In part 1 of this blog series, we discussed how when you focus your efforts on your personal strengths you are much more likely to increase your contribution, excel in your career and find lasting satisfaction.

So focusing on your strengths sounds like an interesting idea but how do you get started and how does it work in practice?

Firstly, it’s important to get crystal clear on your own strengths. While you might think you already know what you’re good at, it’s easy to miss or de-value particular talents either because they are so ingrained that you simply don’t recognize them, or because you find them so easy that you assume everyone has the same ability.

The best system I’ve come across for identifying your natural talents, having used many strengths-based tests over the years, is Strengths Finder.

Developed by Gallup, the people behind the global employee engagement studies that get reported in the press every year, Strengths Finder’s methodology is based on a significant body of research into natural human talents.

Gallup interviewed two million highly successful people, including the world’s best teachers, doctors, salespeople, basketball players, system engineers and so on, to understand what made them good at their jobs. They subsequently distilled their research down into 34 strengths that any one person might have and devised an online test to tell you what your top five strengths are. It costs $15 and takes 20 minutes and is well worth the investment.

Once you have a clear picture of your strengths, you can start to look at your role through that lens. It enables you to determine where you’re likely to get the best return for time spent, explain to your agency employer how to get the best out of you so you can start to set new expectations, understand what to seek support on, and where to focus your development so that you become a master at particular skills and activities – which will increase your success rate again.

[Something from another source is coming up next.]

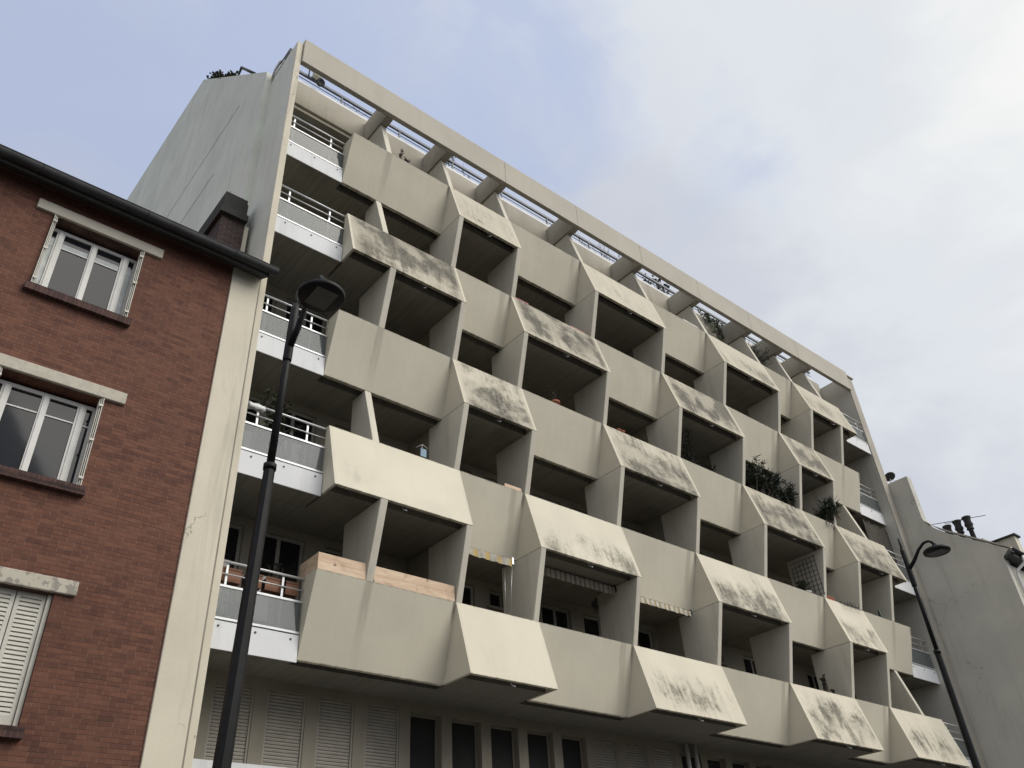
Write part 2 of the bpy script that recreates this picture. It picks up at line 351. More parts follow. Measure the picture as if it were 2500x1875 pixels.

Of course, the ideal scenario is to garner the support of HR and agency leaders for a systematic strengths-based approach so that everyone across the agency team undertakes the test to understand and share what their strengths mean for their role and contribution to the business – whether that’s in the area of biz dev or any other.

When you understand the strengths of others, you know who to go to for what can explain the need for their particular help to elicit employer support and give those with the right skills the opportunity to shine as part of a wider new business team effort.

Working with business development leaders and broader agency executives and teams, I’ve been involved in deploying this strengths-based approach and have witnessed the results in action.

I’ve seen biz dev professionals reshape their roles, agency employers adapt their understanding and expectations of new business positions, and in one case, an agency restructures its team and new business approach – all for significantly improved results.

For inspiration, take a look at Golin. A forward-thinking company in the integrated agency world, it has completely restructured the traditional agency model, moving from a hierarchy of generalists to communities of specialists who work together as one integrated team.

Ditching an outdated business model, Golin has created strengths-based roles that enable people to focus on and further develop the natural talents they have, rather than trying to deliver on a long list of tick box criteria across a gulf of skills and abilities.

So take the test, spend some time reviewing your role in relation to your talents and start making incremental changes that have the potential to make a wealth of difference to you, the value you offer and your agency’s revenue target.